Although the Cove sells equipment for spinning, surf casting and bait casting, it is mostly favored by the fly-fisherman, a dedicated sportsman who takes pride in his knowledge of artificial flies, leader sizes and the insect hatches on the stream he fishes. The fly rod is making a comeback in popularity with American anglers and—according to Zwirz—spinning enthusiasts are switching to fly-fishing, out of curiosity and the challenge in trying something new.

"The fly-fisherman works for his trout," Zwirz points out. "He uses a light rod, a spiderweb leader and an assortment of tiny artificial flies, and he catches fish regularly only if he is extremely well versed in technique and in patience." Rod manufacturers have taken advantage of this switch to fly-fishing and have aided the money-conscious angler by offering high quality fly rods with surprisingly live actions at a reasonable price. At least four fiberglass models costing less than $20 are offered at the Cove.
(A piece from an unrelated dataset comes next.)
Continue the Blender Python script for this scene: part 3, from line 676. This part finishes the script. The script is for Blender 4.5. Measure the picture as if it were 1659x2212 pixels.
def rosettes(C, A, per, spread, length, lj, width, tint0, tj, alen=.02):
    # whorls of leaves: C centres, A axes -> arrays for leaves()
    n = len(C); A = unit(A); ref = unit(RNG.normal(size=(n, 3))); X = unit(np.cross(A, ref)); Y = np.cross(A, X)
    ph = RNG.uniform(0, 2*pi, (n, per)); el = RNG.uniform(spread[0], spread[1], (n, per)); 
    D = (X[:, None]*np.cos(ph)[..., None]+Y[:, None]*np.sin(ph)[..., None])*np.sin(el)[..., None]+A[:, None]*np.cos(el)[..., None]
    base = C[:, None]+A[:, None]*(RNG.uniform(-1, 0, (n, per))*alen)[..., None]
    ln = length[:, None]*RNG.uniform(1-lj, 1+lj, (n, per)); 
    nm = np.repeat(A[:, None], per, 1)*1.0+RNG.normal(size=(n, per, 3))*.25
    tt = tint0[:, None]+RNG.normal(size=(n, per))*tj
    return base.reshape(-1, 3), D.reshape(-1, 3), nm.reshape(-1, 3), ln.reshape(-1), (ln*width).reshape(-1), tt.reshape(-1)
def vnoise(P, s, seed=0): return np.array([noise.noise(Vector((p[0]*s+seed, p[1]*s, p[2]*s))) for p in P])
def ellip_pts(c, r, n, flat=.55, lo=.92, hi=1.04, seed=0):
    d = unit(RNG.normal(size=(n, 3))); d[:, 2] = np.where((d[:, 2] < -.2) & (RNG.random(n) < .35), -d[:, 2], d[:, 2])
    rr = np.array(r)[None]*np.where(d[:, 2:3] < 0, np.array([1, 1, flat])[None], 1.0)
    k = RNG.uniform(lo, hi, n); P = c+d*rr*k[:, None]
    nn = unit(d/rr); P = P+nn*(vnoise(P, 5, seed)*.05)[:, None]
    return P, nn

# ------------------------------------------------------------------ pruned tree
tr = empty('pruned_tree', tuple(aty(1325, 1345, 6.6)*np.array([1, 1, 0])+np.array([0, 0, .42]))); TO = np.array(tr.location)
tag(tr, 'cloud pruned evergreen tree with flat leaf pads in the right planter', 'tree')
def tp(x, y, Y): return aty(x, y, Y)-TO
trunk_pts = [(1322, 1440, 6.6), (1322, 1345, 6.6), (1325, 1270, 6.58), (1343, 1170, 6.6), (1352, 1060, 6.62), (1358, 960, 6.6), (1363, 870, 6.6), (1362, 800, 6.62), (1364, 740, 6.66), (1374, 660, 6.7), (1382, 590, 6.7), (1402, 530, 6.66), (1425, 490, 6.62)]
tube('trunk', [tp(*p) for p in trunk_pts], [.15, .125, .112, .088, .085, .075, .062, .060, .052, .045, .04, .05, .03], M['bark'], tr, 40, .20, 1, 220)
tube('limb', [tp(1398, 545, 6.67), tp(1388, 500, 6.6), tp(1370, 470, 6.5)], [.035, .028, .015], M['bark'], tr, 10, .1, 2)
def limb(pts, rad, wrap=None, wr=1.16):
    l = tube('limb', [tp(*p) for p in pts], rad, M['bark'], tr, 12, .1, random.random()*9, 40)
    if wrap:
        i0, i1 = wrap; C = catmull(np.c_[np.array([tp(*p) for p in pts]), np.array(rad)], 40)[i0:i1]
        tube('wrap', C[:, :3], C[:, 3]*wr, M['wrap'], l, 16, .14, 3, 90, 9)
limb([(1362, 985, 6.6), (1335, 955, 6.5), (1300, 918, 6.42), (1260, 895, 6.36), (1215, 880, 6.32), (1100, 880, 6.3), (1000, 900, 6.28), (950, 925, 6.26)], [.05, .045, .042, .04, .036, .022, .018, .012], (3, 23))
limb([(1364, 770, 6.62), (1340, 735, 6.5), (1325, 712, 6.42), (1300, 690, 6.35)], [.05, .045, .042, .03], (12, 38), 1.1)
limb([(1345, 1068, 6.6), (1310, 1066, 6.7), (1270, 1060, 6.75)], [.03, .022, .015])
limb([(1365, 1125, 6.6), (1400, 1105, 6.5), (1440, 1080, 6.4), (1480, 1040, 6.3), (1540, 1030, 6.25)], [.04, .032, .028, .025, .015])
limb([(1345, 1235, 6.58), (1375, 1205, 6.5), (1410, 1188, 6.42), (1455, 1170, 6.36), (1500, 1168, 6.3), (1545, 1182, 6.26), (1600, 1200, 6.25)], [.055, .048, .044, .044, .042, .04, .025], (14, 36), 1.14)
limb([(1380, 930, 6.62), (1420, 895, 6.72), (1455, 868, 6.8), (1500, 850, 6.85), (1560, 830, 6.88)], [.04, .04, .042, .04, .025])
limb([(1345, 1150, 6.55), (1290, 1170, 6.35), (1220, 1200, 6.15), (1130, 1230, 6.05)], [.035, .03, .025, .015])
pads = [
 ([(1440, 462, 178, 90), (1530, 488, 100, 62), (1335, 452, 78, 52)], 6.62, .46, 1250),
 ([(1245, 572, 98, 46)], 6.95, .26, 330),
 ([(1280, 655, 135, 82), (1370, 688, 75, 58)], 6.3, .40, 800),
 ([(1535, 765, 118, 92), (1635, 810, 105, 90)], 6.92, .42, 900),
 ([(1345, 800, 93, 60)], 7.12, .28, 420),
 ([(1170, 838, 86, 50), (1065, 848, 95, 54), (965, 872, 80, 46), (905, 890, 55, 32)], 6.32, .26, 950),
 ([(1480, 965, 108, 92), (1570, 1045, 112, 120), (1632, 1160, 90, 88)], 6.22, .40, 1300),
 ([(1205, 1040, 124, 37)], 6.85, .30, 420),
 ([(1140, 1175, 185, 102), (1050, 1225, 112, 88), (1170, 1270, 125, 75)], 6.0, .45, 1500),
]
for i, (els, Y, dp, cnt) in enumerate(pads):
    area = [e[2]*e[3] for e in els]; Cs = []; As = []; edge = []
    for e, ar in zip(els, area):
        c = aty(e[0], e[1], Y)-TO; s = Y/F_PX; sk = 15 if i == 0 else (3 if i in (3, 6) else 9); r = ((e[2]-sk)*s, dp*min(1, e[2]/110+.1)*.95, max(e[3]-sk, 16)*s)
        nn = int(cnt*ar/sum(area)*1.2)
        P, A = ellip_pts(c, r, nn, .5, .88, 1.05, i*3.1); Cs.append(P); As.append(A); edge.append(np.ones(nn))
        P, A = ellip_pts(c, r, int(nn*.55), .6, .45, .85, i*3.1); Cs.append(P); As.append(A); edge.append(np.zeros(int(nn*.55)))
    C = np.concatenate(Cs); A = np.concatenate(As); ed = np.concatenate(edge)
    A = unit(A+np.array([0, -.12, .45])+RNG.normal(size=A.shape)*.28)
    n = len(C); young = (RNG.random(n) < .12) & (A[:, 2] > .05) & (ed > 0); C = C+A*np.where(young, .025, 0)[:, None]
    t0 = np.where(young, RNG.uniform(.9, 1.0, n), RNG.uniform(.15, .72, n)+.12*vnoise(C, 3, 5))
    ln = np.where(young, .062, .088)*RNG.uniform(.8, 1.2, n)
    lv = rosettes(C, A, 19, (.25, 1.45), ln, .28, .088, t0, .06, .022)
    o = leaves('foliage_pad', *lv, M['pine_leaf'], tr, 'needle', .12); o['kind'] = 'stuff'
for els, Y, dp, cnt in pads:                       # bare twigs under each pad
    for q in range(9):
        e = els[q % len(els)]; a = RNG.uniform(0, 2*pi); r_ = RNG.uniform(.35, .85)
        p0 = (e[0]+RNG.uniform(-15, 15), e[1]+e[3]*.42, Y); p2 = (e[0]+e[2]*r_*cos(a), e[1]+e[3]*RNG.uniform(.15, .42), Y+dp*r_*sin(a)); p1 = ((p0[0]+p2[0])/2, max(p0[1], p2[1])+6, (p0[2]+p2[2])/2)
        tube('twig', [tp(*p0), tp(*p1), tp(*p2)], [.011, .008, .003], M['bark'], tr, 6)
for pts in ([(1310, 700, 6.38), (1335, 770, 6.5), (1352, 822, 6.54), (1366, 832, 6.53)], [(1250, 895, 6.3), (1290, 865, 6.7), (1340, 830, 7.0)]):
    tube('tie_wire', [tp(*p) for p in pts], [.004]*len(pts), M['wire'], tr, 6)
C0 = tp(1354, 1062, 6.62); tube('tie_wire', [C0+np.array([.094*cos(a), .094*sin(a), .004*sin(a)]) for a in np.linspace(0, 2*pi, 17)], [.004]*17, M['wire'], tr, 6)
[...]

In addition to the frail-looking fly rod, which can also be had in tonkin bamboo for upward of $70, the Cove has a colorful assortment of custom-dressed flies and clever pocket-size compartment boxes to store them in, thigh-and chest-high waders, bottled liquids to make a dry fly float and a wet fly sink, and intriguing collections of fly-tying materials ranging from Jungle Cock eyes to deer body hair.

Advice is given free

But whatever they buy, anglers go to the Cove to find out where the fishing is good. Zwirz keeps in constant touch with fishing-camp operators, guides and charter-boat captains and passes their information on to his customers. Though they have a common interest in fishing conditions, the customers are as different as a Black Gnat artificial and a Green Drake. One customer, a wealthy Boston industrialist, makes a special trip to New York each year and insists on having lunch with Zwirz before spending a small fortune on fishing gear. Another is a Manhattan garage mechanic who had to save for a year to afford one of Zwirz' custom bamboo fly rods and apologized for his "dirty appearance" when he arrived in his work clothes to buy the rod.

The Cove employs nine private fly-tiers. One, a specialist in streamer flies, is a vice-president of a Manhattan bank and ties "for relaxation." Most artificial flies sold at the Cove are copies of old English, Scottish and contemporary American patterns and are tied to imitate insects in their several forms and stages. Flies are generally classified as nymphs, the larval stage; wets, the pupal stage, and dries, the emergent winged fly.

Besides old and accepted patterns, the Cove sells a number of "exotics" designed by its tiers. One is the Native Dancer, tied in cerise, white and blue, the colors of the silks of Alfred G. Vanderbilt's famous race horse. Another exotic fly is the Olive Dun, a variation on an old Scottish pattern, in which four kinds of fur (Chinese monkey, English seal, gray fox and muskrat) are combined to produce the olive-hued body.